Requirement:
Examine the records and identify each line that includes the string "script". Copy those lines.

Records supplied:
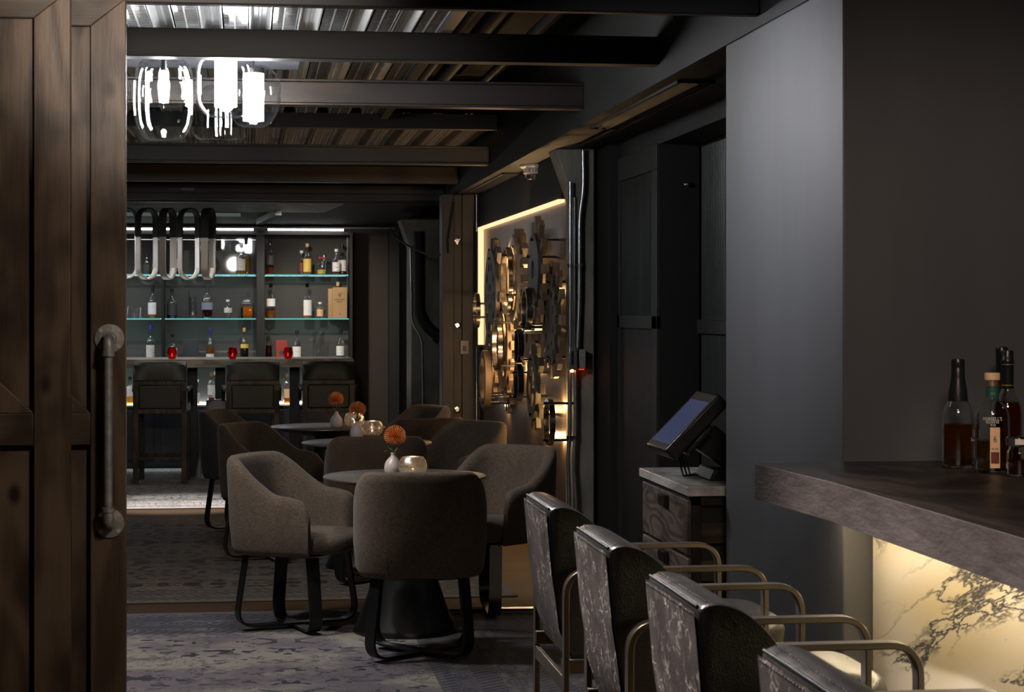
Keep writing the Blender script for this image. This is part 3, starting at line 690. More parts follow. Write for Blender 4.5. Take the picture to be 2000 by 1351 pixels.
---
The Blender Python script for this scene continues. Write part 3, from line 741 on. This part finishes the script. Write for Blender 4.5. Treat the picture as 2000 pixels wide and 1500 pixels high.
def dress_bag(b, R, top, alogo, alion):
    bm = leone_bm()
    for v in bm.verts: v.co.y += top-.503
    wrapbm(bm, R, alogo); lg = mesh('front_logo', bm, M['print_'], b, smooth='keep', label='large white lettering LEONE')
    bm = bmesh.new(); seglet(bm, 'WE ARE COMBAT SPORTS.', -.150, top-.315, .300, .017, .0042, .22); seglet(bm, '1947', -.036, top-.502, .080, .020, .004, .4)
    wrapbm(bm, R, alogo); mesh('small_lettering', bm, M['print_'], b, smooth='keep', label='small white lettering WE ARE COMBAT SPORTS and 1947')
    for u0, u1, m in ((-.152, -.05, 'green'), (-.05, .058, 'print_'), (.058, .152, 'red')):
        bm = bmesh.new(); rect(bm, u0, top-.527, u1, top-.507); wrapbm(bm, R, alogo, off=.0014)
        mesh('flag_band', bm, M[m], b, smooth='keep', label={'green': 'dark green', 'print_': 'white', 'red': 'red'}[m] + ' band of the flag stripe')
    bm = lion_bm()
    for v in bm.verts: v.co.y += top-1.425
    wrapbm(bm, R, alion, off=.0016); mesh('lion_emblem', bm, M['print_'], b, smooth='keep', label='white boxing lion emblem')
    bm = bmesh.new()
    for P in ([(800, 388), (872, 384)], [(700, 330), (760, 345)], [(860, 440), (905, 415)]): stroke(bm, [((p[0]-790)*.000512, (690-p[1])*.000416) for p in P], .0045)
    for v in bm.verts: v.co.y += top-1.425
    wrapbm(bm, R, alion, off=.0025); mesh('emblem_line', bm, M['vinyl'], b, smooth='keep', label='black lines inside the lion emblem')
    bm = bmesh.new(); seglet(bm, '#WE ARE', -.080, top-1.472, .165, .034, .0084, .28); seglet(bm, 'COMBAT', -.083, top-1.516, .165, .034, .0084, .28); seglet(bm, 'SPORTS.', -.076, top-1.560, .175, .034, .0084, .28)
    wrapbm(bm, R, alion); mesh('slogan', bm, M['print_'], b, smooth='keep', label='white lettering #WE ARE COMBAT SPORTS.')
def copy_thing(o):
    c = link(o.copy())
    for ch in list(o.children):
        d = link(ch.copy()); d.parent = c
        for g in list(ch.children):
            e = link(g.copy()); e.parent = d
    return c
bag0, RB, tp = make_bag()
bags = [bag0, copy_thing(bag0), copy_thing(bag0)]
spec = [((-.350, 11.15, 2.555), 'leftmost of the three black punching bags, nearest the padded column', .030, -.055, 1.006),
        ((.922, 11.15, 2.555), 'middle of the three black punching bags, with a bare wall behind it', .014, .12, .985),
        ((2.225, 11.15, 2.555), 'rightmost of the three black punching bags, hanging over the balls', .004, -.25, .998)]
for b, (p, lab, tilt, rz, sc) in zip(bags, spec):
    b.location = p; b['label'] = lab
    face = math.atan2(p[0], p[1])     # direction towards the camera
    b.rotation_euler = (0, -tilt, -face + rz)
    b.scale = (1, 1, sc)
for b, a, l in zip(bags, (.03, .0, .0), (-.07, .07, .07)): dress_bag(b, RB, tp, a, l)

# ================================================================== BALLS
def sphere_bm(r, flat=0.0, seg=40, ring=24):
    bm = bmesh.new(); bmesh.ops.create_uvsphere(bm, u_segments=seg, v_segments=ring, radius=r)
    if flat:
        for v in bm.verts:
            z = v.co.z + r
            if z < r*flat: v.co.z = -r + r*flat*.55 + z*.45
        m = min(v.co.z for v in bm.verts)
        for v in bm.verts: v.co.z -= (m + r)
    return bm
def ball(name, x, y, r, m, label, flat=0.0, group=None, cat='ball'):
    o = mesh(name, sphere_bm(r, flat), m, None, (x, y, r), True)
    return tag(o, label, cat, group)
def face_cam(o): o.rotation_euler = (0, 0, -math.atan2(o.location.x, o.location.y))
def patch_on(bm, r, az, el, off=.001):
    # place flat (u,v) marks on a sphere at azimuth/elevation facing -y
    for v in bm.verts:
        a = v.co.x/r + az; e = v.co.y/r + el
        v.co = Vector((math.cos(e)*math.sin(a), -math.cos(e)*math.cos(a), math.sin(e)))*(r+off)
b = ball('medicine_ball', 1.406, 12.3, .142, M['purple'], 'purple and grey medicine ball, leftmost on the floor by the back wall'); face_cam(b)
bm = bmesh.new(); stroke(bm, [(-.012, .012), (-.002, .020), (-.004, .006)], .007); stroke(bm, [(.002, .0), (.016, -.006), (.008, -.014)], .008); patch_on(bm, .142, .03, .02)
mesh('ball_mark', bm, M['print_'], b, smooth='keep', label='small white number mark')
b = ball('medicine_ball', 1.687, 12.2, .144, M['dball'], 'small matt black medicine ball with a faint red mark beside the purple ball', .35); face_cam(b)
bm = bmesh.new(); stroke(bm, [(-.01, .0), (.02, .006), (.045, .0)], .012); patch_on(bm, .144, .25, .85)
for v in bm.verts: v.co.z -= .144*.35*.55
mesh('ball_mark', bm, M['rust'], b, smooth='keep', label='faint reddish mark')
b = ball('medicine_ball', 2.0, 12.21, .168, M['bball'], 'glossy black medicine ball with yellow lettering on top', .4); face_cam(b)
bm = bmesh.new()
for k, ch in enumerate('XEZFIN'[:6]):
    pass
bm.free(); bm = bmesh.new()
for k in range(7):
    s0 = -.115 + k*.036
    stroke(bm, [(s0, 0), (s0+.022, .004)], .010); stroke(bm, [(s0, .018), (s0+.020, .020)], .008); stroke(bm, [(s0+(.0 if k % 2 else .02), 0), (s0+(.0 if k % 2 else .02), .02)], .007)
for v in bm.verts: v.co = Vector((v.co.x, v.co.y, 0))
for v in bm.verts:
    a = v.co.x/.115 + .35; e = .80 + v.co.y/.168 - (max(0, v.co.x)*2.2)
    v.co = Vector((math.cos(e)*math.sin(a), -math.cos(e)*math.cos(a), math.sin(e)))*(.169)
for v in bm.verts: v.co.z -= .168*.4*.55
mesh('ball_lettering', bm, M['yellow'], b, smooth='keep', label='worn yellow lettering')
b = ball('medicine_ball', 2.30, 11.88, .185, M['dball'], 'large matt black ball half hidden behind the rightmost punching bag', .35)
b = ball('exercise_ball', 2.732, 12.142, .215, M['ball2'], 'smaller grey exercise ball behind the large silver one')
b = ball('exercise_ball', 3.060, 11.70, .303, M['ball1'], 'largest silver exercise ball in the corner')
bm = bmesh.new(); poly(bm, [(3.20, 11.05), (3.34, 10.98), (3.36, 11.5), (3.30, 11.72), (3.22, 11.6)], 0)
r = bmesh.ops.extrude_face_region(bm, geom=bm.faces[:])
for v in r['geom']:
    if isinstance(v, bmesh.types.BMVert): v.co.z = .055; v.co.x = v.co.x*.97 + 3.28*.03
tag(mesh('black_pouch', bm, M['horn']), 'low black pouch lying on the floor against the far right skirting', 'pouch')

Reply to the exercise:
Keep writing the Blender script for this image. This is part 3, starting at line 690. More parts follow. Write for Blender 4.5. Take the picture to be 2000 by 1351 pixels.
The Blender Python script for this scene continues. Write part 3, from line 741 on. This part finishes the script. Write for Blender 4.5. Treat the picture as 2000 pixels wide and 1500 pixels high.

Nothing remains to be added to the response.